All of this, we were told, was to uphold “Western Christian values” against “Godless communism”. Yet what a contrast we have seen between the grace with which President Nelson Mandela responded to a subpoena by going to court in the South African Rugby Football Union trial in Pretoria and the contempt which Botha displays for a similar piece of official stationery.

Tutu, who has displayed a generosity of spirit that is much closer to Christian principles than anything Botha ever did, has been too kind by half. In a fair world, he would be facing criminal charges for the people who were killed by his security structures – the Goniwes, the Mxenges, untold peasants in Mozambique – instead of the minor offence of ignoring a subpoena.

Instead of being grateful, Botha has responded with his old arrogance – the arrogance of the old white South Africa that in recent weeks has reared its ugly head in diverse places.

It is an arrogance that encompasses General Georg Meiring believing that Mandela would buy the silly plot theory that the military intelligence machine fabricated. It describes Louis Luyt, willing to kill rugby before relinquishing power, or the parents of Vryburg. It describes a white farmer shooting black children in cold blood for trespassing on his property.

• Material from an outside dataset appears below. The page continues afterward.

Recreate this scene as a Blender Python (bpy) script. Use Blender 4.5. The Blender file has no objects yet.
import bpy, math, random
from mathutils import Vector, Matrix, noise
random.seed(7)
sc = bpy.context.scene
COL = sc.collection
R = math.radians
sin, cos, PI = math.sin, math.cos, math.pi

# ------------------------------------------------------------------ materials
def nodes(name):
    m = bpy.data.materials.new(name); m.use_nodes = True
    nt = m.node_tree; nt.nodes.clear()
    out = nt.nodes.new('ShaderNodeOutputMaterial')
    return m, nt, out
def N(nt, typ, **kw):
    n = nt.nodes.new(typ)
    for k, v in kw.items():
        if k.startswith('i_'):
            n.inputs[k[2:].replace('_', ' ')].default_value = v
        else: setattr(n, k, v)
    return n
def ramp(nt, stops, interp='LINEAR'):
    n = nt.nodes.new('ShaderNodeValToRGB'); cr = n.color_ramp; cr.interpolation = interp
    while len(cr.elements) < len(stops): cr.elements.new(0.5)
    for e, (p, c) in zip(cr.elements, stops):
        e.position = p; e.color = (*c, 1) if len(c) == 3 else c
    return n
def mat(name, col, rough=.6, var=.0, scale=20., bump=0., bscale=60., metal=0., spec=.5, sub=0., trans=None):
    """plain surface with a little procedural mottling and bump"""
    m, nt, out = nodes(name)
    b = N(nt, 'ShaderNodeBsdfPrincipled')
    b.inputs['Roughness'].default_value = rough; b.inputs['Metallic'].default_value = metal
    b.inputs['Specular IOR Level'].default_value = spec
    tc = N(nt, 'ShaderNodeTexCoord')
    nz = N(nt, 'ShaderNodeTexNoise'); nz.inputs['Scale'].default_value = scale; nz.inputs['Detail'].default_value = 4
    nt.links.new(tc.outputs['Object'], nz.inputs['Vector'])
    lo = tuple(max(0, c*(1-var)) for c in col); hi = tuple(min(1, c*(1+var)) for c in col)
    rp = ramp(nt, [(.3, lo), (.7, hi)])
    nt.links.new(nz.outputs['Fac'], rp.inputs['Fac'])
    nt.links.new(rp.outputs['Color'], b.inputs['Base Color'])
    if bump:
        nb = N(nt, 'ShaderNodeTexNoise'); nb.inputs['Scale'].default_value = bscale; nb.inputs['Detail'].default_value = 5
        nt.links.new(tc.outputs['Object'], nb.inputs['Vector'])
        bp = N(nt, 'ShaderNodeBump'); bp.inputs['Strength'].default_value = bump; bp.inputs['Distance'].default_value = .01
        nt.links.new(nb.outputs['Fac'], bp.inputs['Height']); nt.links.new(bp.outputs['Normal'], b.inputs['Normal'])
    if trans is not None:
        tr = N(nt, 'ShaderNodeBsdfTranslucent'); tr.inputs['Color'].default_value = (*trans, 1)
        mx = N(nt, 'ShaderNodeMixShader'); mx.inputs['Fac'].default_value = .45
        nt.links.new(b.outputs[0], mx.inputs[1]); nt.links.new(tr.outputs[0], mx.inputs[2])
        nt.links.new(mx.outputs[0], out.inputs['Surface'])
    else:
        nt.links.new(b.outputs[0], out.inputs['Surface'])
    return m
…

The fact is that the Bothas and the Luyts and the Vryburg school board are anachronisms who cannot even claim to represent a significant number of white South Africans. Their discomfort reflects the change in the balance of power in our society.

More than a decade ago, Botha’s “principled defiance” meant he could send special forces to bomb Lusaka, Harare and Gaborone, to destroy a peace mission by murdering and maiming defenceless people. But now he commands no more legions or bombers.

South Africans were presented this week with the image of an unsteady 82-year-old who had once more failed to cross the Rubicon, this time a small stream.

Instead of admiring him for his strength and determination not to capitulate, for his ability to say “Fuck you all”, we avert our eyes from a ghastly sight – a laughing stock, an object of derision. Let us be grateful that we have come so far.